== What you need to do ==
Return all of the lines below exactly as they are.

== Provided data ==
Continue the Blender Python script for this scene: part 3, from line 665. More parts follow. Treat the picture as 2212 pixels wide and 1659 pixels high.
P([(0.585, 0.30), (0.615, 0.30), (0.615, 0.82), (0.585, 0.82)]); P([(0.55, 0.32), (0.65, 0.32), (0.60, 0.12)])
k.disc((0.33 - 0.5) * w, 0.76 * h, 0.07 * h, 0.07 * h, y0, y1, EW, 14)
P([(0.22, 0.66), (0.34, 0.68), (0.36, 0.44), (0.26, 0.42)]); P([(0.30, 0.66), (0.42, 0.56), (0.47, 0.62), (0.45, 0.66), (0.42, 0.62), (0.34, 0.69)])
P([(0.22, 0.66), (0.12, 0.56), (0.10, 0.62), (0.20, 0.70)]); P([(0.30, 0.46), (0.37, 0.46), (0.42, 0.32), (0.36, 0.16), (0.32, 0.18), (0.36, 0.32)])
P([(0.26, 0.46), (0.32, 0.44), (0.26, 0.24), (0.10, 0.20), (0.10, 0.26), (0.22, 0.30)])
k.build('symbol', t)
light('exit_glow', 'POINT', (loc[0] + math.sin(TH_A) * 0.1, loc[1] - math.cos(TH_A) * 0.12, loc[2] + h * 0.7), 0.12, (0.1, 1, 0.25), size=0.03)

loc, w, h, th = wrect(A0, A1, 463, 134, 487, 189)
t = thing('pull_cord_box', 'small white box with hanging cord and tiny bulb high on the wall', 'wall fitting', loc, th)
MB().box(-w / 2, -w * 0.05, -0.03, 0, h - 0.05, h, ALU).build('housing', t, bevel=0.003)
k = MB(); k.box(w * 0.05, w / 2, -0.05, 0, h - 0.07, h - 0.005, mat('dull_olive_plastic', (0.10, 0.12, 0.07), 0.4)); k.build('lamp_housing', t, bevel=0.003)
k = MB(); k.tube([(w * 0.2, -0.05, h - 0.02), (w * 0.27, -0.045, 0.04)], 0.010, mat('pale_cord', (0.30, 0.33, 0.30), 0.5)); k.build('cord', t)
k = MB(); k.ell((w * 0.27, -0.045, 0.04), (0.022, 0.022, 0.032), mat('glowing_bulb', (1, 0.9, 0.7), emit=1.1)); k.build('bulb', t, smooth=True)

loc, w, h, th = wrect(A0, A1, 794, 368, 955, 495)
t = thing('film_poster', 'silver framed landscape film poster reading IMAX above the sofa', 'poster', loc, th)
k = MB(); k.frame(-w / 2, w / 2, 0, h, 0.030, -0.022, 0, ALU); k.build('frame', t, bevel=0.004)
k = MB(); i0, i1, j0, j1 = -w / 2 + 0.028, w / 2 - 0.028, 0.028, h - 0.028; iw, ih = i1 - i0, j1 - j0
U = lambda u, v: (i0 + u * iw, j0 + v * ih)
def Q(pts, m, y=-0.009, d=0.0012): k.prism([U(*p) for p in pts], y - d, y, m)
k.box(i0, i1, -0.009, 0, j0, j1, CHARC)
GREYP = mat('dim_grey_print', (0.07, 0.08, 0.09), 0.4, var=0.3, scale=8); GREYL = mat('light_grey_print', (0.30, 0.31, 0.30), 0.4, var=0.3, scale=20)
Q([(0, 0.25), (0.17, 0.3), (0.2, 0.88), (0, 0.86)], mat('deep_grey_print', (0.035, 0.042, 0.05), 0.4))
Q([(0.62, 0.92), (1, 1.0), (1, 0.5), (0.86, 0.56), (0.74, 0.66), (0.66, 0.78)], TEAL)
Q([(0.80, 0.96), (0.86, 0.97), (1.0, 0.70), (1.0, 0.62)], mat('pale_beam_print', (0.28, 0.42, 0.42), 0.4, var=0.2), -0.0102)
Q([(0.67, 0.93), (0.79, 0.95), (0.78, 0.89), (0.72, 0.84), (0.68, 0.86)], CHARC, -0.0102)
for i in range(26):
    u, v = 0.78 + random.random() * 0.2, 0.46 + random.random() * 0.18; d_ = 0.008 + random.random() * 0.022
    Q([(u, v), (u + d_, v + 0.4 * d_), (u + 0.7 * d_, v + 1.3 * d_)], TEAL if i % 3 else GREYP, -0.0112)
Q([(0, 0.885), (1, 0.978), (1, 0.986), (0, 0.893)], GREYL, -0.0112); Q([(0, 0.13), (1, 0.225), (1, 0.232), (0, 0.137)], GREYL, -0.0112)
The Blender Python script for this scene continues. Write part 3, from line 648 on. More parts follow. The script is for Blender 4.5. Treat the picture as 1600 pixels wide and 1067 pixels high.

== Answer to this exercise ==
Continue the Blender Python script for this scene: part 3, from line 665. More parts follow. Treat the picture as 2212 pixels wide and 1659 pixels high.
P([(0.585, 0.30), (0.615, 0.30), (0.615, 0.82), (0.585, 0.82)]); P([(0.55, 0.32), (0.65, 0.32), (0.60, 0.12)])
k.disc((0.33 - 0.5) * w, 0.76 * h, 0.07 * h, 0.07 * h, y0, y1, EW, 14)
P([(0.22, 0.66), (0.34, 0.68), (0.36, 0.44), (0.26, 0.42)]); P([(0.30, 0.66), (0.42, 0.56), (0.47, 0.62), (0.45, 0.66), (0.42, 0.62), (0.34, 0.69)])
P([(0.22, 0.66), (0.12, 0.56), (0.10, 0.62), (0.20, 0.70)]); P([(0.30, 0.46), (0.37, 0.46), (0.42, 0.32), (0.36, 0.16), (0.32, 0.18), (0.36, 0.32)])
P([(0.26, 0.46), (0.32, 0.44), (0.26, 0.24), (0.10, 0.20), (0.10, 0.26), (0.22, 0.30)])
k.build('symbol', t)
light('exit_glow', 'POINT', (loc[0] + math.sin(TH_A) * 0.1, loc[1] - math.cos(TH_A) * 0.12, loc[2] + h * 0.7), 0.12, (0.1, 1, 0.25), size=0.03)

loc, w, h, th = wrect(A0, A1, 463, 134, 487, 189)
t = thing('pull_cord_box', 'small white box with hanging cord and tiny bulb high on the wall', 'wall fitting', loc, th)
MB().box(-w / 2, -w * 0.05, -0.03, 0, h - 0.05, h, ALU).build('housing', t, bevel=0.003)
k = MB(); k.box(w * 0.05, w / 2, -0.05, 0, h - 0.07, h - 0.005, mat('dull_olive_plastic', (0.10, 0.12, 0.07), 0.4)); k.build('lamp_housing', t, bevel=0.003)
k = MB(); k.tube([(w * 0.2, -0.05, h - 0.02), (w * 0.27, -0.045, 0.04)], 0.010, mat('pale_cord', (0.30, 0.33, 0.30), 0.5)); k.build('cord', t)
k = MB(); k.ell((w * 0.27, -0.045, 0.04), (0.022, 0.022, 0.032), mat('glowing_bulb', (1, 0.9, 0.7), emit=1.1)); k.build('bulb', t, smooth=True)

loc, w, h, th = wrect(A0, A1, 794, 368, 955, 495)
t = thing('film_poster', 'silver framed landscape film poster reading IMAX above the sofa', 'poster', loc, th)
k = MB(); k.frame(-w / 2, w / 2, 0, h, 0.030, -0.022, 0, ALU); k.build('frame', t, bevel=0.004)
k = MB(); i0, i1, j0, j1 = -w / 2 + 0.028, w / 2 - 0.028, 0.028, h - 0.028; iw, ih = i1 - i0, j1 - j0
U = lambda u, v: (i0 + u * iw, j0 + v * ih)
def Q(pts, m, y=-0.009, d=0.0012): k.prism([U(*p) for p in pts], y - d, y, m)
k.box(i0, i1, -0.009, 0, j0, j1, CHARC)
GREYP = mat('dim_grey_print', (0.07, 0.08, 0.09), 0.4, var=0.3, scale=8); GREYL = mat('light_grey_print', (0.30, 0.31, 0.30), 0.4, var=0.3, scale=20)
Q([(0, 0.25), (0.17, 0.3), (0.2, 0.88), (0, 0.86)], mat('deep_grey_print', (0.035, 0.042, 0.05), 0.4))
Q([(0.62, 0.92), (1, 1.0), (1, 0.5), (0.86, 0.56), (0.74, 0.66), (0.66, 0.78)], TEAL)
Q([(0.80, 0.96), (0.86, 0.97), (1.0, 0.70), (1.0, 0.62)], mat('pale_beam_print', (0.28, 0.42, 0.42), 0.4, var=0.2), -0.0102)
Q([(0.67, 0.93), (0.79, 0.95), (0.78, 0.89), (0.72, 0.84), (0.68, 0.86)], CHARC, -0.0102)
for i in range(26):
    u, v = 0.78 + random.random() * 0.2, 0.46 + random.random() * 0.18; d_ = 0.008 + random.random() * 0.022
    Q([(u, v), (u + d_, v + 0.4 * d_), (u + 0.7 * d_, v + 1.3 * d_)], TEAL if i % 3 else GREYP, -0.0112)
Q([(0, 0.885), (1, 0.978), (1, 0.986), (0, 0.893)], GREYL, -0.0112); Q([(0, 0.13), (1, 0.225), (1, 0.232), (0, 0.137)], GREYL, -0.0112)
The Blender Python script for this scene continues. Write part 3, from line 648 on. More parts follow. The script is for Blender 4.5. Treat the picture as 1600 pixels wide and 1067 pixels high.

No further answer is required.